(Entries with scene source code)
☆ ☆ ☆

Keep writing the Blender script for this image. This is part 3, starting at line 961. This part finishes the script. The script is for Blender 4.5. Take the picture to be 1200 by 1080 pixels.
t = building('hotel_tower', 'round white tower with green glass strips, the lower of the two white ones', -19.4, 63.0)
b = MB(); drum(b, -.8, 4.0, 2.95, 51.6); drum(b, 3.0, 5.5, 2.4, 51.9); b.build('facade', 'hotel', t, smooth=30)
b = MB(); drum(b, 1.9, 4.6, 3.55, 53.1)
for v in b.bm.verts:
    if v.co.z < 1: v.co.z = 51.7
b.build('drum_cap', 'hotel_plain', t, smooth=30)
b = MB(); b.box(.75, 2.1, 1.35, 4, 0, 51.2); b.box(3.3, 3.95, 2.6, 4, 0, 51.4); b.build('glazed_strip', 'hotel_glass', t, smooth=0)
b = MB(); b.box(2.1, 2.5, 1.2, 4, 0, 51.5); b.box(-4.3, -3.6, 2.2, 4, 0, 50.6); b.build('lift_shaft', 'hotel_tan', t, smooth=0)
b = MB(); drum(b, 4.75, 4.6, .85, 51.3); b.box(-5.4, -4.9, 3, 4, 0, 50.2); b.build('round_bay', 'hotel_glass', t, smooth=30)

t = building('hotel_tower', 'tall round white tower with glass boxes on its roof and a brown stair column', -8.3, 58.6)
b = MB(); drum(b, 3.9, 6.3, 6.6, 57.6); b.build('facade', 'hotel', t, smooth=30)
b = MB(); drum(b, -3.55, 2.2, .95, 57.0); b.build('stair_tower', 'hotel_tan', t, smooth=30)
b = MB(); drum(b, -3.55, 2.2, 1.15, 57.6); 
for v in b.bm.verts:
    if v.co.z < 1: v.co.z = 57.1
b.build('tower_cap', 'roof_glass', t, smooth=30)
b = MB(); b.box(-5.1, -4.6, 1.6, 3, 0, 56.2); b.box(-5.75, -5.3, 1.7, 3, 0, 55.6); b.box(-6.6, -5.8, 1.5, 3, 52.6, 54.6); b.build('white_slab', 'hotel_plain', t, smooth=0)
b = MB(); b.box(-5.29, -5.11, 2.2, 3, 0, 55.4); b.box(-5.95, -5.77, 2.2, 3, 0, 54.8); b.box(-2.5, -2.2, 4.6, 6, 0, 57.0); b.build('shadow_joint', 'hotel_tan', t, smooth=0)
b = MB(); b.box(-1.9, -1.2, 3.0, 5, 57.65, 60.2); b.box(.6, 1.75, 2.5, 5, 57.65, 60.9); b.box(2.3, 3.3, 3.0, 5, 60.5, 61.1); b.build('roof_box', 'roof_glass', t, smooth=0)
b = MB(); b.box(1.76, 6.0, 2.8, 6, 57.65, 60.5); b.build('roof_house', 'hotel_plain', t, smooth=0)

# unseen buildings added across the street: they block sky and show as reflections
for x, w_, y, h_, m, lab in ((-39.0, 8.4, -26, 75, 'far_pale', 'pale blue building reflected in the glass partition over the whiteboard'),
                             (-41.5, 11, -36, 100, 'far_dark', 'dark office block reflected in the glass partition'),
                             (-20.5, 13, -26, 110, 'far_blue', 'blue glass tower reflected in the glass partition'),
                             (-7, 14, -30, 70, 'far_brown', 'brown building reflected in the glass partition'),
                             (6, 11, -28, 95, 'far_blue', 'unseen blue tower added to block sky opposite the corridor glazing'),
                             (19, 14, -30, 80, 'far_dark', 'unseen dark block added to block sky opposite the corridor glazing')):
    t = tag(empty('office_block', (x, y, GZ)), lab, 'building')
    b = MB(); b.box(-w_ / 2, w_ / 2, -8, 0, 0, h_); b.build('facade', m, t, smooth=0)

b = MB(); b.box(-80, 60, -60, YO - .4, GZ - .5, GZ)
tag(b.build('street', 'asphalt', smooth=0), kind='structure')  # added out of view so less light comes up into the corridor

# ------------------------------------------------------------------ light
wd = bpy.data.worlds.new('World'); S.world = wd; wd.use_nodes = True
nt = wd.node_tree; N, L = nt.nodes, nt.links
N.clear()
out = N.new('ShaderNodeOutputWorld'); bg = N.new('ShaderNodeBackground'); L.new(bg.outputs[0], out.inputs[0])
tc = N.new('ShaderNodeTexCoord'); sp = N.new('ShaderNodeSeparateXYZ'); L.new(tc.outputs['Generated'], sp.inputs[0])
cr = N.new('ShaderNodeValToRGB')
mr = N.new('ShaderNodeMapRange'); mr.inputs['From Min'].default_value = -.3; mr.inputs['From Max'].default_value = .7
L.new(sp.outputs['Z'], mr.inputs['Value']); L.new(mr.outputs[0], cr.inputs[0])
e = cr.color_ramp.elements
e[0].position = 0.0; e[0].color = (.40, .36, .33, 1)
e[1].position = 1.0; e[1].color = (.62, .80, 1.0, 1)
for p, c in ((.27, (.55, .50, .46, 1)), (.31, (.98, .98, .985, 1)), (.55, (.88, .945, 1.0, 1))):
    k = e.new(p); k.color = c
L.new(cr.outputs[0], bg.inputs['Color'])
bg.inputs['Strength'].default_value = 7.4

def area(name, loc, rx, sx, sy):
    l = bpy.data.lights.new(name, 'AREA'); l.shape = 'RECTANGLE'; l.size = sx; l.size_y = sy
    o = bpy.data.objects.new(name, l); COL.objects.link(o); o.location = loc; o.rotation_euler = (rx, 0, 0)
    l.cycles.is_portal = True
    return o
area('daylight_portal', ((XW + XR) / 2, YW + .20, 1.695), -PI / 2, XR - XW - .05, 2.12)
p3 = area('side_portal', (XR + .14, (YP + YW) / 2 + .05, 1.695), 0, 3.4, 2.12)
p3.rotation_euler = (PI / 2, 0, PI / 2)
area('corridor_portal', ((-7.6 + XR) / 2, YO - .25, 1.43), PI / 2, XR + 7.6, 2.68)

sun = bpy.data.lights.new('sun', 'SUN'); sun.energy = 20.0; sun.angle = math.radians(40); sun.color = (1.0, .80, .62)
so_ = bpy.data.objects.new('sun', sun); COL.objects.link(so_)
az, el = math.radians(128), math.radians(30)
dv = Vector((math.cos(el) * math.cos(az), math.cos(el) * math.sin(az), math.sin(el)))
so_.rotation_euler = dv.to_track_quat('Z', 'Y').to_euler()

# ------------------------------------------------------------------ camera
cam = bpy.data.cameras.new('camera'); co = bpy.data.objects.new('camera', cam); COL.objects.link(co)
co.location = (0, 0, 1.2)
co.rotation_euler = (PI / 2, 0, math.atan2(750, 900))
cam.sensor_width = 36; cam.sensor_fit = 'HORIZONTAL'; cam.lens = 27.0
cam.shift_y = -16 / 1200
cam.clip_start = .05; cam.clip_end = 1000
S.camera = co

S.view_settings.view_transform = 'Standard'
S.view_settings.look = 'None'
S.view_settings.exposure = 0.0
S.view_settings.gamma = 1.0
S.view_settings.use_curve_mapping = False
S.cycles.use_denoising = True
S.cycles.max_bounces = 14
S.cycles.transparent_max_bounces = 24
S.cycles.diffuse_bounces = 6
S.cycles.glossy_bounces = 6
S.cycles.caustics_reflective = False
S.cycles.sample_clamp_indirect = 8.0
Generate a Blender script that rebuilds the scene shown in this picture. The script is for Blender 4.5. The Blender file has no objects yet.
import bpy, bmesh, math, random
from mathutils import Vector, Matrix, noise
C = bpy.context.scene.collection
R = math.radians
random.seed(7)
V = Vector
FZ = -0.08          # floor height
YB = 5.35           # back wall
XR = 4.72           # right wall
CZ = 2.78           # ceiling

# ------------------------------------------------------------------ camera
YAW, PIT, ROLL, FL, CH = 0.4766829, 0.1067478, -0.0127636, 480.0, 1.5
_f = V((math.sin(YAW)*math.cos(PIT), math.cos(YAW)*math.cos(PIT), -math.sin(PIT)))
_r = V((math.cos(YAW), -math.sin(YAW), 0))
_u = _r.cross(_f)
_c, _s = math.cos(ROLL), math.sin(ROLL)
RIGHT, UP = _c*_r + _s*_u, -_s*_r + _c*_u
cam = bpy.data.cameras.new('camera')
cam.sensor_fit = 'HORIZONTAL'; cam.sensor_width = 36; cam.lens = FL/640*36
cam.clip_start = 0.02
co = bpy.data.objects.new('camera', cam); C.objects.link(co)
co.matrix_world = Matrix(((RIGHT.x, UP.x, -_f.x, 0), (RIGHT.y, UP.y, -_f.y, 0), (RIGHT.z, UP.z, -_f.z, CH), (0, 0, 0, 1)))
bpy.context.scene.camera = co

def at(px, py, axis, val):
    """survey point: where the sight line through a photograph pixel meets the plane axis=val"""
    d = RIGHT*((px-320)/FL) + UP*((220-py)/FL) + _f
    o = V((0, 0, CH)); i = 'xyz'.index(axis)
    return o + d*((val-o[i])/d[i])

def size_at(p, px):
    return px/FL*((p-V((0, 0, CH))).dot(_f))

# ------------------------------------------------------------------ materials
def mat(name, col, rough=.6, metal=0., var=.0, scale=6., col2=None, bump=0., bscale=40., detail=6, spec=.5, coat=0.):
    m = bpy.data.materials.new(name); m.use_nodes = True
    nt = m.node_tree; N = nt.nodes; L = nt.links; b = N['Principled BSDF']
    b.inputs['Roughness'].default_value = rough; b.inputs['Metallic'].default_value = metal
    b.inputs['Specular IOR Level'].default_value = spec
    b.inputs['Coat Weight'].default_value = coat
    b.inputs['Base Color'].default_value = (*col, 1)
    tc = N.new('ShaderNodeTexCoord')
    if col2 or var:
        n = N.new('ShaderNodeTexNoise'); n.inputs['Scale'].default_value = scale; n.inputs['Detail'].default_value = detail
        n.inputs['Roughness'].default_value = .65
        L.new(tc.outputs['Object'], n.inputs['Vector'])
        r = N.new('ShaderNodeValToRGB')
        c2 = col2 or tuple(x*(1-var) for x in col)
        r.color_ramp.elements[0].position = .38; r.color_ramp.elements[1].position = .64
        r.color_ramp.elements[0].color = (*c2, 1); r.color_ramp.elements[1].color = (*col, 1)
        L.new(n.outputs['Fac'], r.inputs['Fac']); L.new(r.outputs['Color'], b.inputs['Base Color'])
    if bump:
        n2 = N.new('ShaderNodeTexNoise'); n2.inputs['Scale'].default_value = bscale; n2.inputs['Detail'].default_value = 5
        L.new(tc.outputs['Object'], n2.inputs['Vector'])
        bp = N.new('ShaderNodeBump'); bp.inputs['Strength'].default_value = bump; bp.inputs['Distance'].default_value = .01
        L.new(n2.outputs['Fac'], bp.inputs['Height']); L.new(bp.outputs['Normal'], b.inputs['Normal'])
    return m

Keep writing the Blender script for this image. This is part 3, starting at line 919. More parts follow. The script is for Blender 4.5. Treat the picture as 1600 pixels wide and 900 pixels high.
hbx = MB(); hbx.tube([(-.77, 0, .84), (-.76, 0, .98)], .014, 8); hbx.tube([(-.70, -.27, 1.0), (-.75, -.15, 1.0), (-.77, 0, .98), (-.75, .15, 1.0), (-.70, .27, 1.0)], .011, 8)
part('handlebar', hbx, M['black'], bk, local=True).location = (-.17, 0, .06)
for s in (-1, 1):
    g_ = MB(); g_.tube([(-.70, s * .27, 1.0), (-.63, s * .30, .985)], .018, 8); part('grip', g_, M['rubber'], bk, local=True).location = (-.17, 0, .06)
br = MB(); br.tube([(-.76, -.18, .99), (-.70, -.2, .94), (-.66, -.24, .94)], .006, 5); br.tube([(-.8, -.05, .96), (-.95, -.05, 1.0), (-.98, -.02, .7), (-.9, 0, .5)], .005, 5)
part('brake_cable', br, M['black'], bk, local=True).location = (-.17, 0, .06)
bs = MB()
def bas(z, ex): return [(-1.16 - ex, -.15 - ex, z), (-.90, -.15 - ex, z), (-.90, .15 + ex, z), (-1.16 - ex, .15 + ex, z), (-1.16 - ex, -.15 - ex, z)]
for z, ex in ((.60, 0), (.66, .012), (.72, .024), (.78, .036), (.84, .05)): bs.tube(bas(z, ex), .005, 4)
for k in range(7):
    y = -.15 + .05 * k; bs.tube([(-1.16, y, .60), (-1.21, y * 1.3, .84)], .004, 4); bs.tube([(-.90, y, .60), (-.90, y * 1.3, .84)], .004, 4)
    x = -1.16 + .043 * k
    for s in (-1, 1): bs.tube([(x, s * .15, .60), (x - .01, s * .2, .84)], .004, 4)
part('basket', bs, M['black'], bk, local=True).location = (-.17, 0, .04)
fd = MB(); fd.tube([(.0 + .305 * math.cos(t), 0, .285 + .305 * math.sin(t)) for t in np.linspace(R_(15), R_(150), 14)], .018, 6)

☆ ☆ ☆

> _Set task_
Read the data above and pull out each line that holds the string "Blender".

> _Written solution_
Keep writing the Blender script for this image. This is part 3, starting at line 961. This part finishes the script. The script is for Blender 4.5. Take the picture to be 1200 by 1080 pixels.
Generate a Blender script that rebuilds the scene shown in this picture. The script is for Blender 4.5. The Blender file has no objects yet.
Keep writing the Blender script for this image. This is part 3, starting at line 919. More parts follow. The script is for Blender 4.5. Treat the picture as 1600 pixels wide and 900 pixels high.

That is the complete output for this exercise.